Bernie Ecclestone, Formula One Management and the FIA are taking Felipe Massa’s long-running “Crashgate” lawsuit to the UK Supreme Court, after being granted a rare shortcut appeal that bypasses the usual process.
The case hangs on one of the sport’s most infamous nights: Singapore 2008, when Renault ordered Nelson Piquet Jr to crash deliberately to trigger a Safety Car at the perfect moment for Fernando Alonso, who had pitted early. Alonso inherited track position and went on to win. Massa, leading at the time, was dragged into the chaos and then suffered Ferrari’s own self-inflicted disaster — released from its box with the fuel hose still attached — a pitlane moment that’s become a shorthand for a championship slipping through fingers.
Massa finished outside the points. Lewis Hamilton took third and, with it, six crucial points that helped him edge the title by a single point at the end of the season. For Massa, that arithmetic has never stopped hurting, and it’s the foundation of a claim that the sport’s authorities should have voided the Singapore result once they knew the race had been manipulated.
What makes this latest development significant isn’t the old footage of a fuel rig swinging from the back of a Ferrari. It’s that the legal fight, which many in F1 privately assumed would bog down in procedure and ultimately fade, has instead found a clear runway to the highest court in the land.
Massa is suing Ecclestone, FOM and the FIA for $82 million in damages. A London High Court previously allowed the claim to proceed in a limited form — damages only — while rejecting Massa’s attempt to have the 2008 title formally reassigned. In other words, the court shut the door on rewriting the record books, but left open a path for him to argue he suffered quantifiable loss because of how the sport handled what it knew, and when.
In March this year, the defendants were also ordered to pay Massa £250,000 in legal costs. But crucially, the High Court judge granted permission for a direct appeal to the Supreme Court. Now Sky reports that Ecclestone, FOM and the FIA have been “greenlit” for a so-called leapfrog appeal, allowing them to challenge the ruling that Massa’s conspiracy claim can go to trial without trudging through the standard appeal steps first.
At stake is less the 2008 championship itself — the courts have already drawn a line under that — and more the question of what responsibility a sport’s governing ecosystem carries when a result is tainted, and what recourse a driver has when the consequences are effectively permanent.
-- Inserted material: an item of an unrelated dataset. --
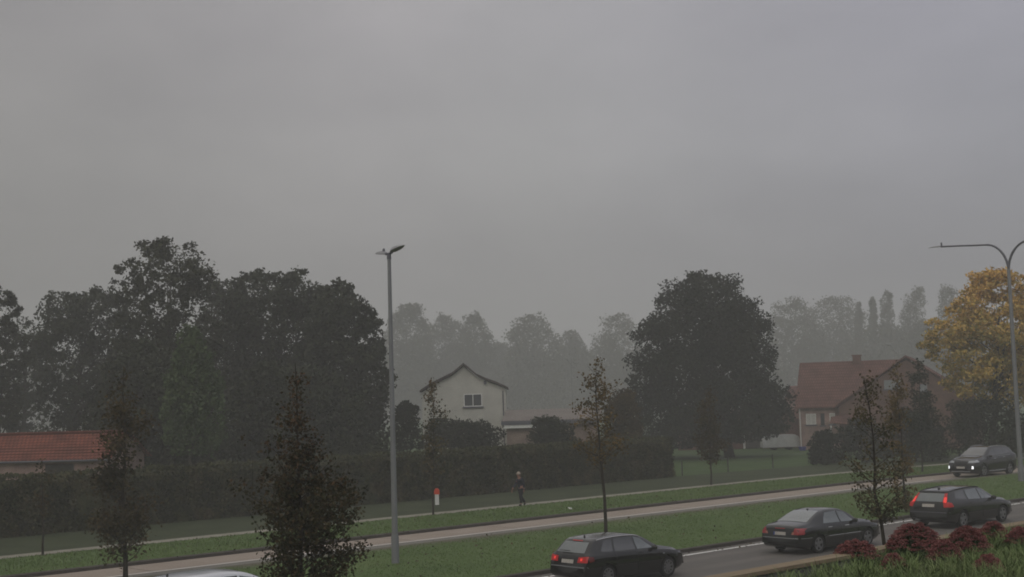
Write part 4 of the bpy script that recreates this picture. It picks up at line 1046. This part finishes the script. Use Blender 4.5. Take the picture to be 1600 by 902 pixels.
# saloon
saloon = dict(seams=((-.05,.34,0.9299999999999999),(.95,.34,0.8899999999999999),(-.93,.62,0.95)), L=4.82, W=1.82, paint='black', wheels=(-1.38, 1.47), wr=.325, mirror=(.62, .95), spokes=5, spw=.05,
  top=[(-2.41,.55),(-2.39,.74),(-2.36,.90),(-2.28,.975),(-2.0,1.03),(-1.72,1.07),(-1.25,1.27),(-.85,1.40),(-.4,1.445),(.05,1.44),(.42,1.35),(.75,1.20),(1.12,1.0),(1.5,.965),(2.05,.86),(2.25,.76),(2.36,.64),(2.41,.5)],
  belt=[(-2.41,.84),(-1.5,.945),(0,.935),(1.1,.90),(2.41,.72)],
  roofw=[(-2.41,.84),(-1.75,.82),(-1.3,.74),(-.7,.665),(0,.665),(.5,.70),(1.12,.80),(1.6,.80),(2.41,.70)],
  bars=[('chrome_strip', [(x, .56) for x in (-.85,-.4,.1,.6,1.0)], .009, 'chrome')],
  patches=[
   ('rear_window', [(-1.70,-.62),(-1.70,.62),(-.86,.52),(-.86,-.52)], 'z', 1, 'carglasslight', dict(nu=14, nv=10)),
   ('windscreen', [(1.08,-.64),(1.08,.64),(.36,.54),(.36,-.54)], 'z', 1, 'carglass', dict(nu=14, nv=8)),
   ('side_window', [(-.02,.985),(.78,.965),(.36,1.28),(-.02,1.365)], 'y', 0, 'carglasslight'),
   ('side_window', [(-1.02,1.0),(-.09,.985),(-.09,1.37),(-.72,1.34)], 'y', 0, 'carglasslight'),
   ('tail_light', [(.56,.70),(.88,.70),(.86,.90),(.62,.92)], 'x', -1, 'tail', dict(pair=True)),
   ('tail_light', [(-2.32,.71),(-2.12,.74),(-2.16,.88),(-2.30,.91)], 'y', 0, 'tail'),
   ('reversing_light', [(.50,.70),(.60,.70),(.63,.78),(.54,.79)], 'x', -1, 'amber', dict(pair=True, off=.01, nu=4, nv=3)),
   ('brake_light', [(-.22,.885),(.22,.885),(.21,.91),(-.21,.91)], 'x', -1, 'tail', dict(off=.012)),
   ('number_plate', [(-.26,.67),(.26,.67),(.26,.78),(-.26,.78)], 'x', -1, 'plate', dict(nu=6, nv=2, off=.012)),
   ('number_plate_band', [(.20,.672),(.258,.672),(.258,.778),(.20,.778)], 'x', -1, 'plateblue', dict(nu=2, nv=2, off=.018)),
   ('bumper_chrome', [(-.87,.565),(.87,.565),(.87,.588),(-.87,.588)], 'x', -1, 'chrome', dict(nu=18, nv=2, off=.014)),
   ('bumper_chrome', [(-2.3,.566),(-1.78,.566),(-1.78,.586),(-2.3,.586)], 'y', 0, 'galv', dict(nu=8, nv=1, off=.012)),
   ('headlight', [(.42,.60),(.78,.62),(.74,.74),(.44,.74)], 'x', 1, 'headlight', dict(pair=True)),
   ('grille', [(-.35,.45),(.35,.45),(.30,.72),(-.30,.72)], 'x', 1, 'plastic'),
   ('door_handle', [(-.85,.85),(-.62,.85),(-.62,.875),(-.85,.875)], 'y', 0, 'chrome', dict(off=.02, nu=3, nv=1)),
   ('door_handle', [(.12,.84),(.34,.84),(.34,.865),(.12,.865)], 'y', 0, 'chrome', dict(off=.02, nu=3, nv=1)),
  ],
  boxes=[('aerial', [(-.83,-.77,-.02,.02,1.40,1.46)], 'plastic')])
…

That’s why this has always made the people currently running Formula 1 and the FIA uneasy, even if the names on Massa’s lawsuit feel like they belong to another era. If a Supreme Court hearing ends up reinforcing that the claim should be tested in court, it keeps alive a scenario where internal handling of scandals becomes fair game for civil litigation in a way F1 has historically avoided. And if the Supreme Court sides with the defendants and shuts the case down, it becomes a different kind of precedent: a legal confirmation that even the most spectacular sporting controversy has a shelf life, whatever the moral argument.
Massa has been consistent in how he frames it — not as a complaint about bad luck, but as a grievance over governance.
“I lost my peace because I knew that I was robbed,” he has said. “Since then I was never relaxed.
“This is against a race that was manipulated. (The 2008 season) was an incredible championship. It was a big fight from the beginning to the end. It was a great championship from my side. I was the driver who won more races that year, who started in pole position more times as well.
“Formula One now is a different from Formula One from then, the FIA now is different from the FIA of the past. I really hope they understand that what happened in the past was not fair for the sport and I really hope that they fix the case.”
There’s an unavoidable irony in all this. Singapore 2008 has long been treated inside the paddock as one of those grim “never again” moments — a scandal that eventually forced change, exposed weaknesses, and served as a warning. Yet in 2026 it’s still, in a very real sense, live. Not on a timing screen, but in court filings and appeal routes.
The Supreme Court angle also adds a sharper edge: this isn’t just another procedural skirmish. A leapfrog appeal is effectively an admission that the issues raised are important enough to warrant immediate attention at the top, because they’re matters of principle rather than mere case management.
For Massa, it’s another step towards having his argument heard in full. For FOM and the FIA, it’s a chance to stop that from happening — not by relitigating who won in 2008, but by challenging whether the claim should ever reach a trial in the first place.
Either way, the sport is being forced to confront something it generally prefers to keep in the past: that “integrity” isn’t just a slogan for press releases when it suits, and that the cost of a manipulated race doesn’t always end at the chequered flag.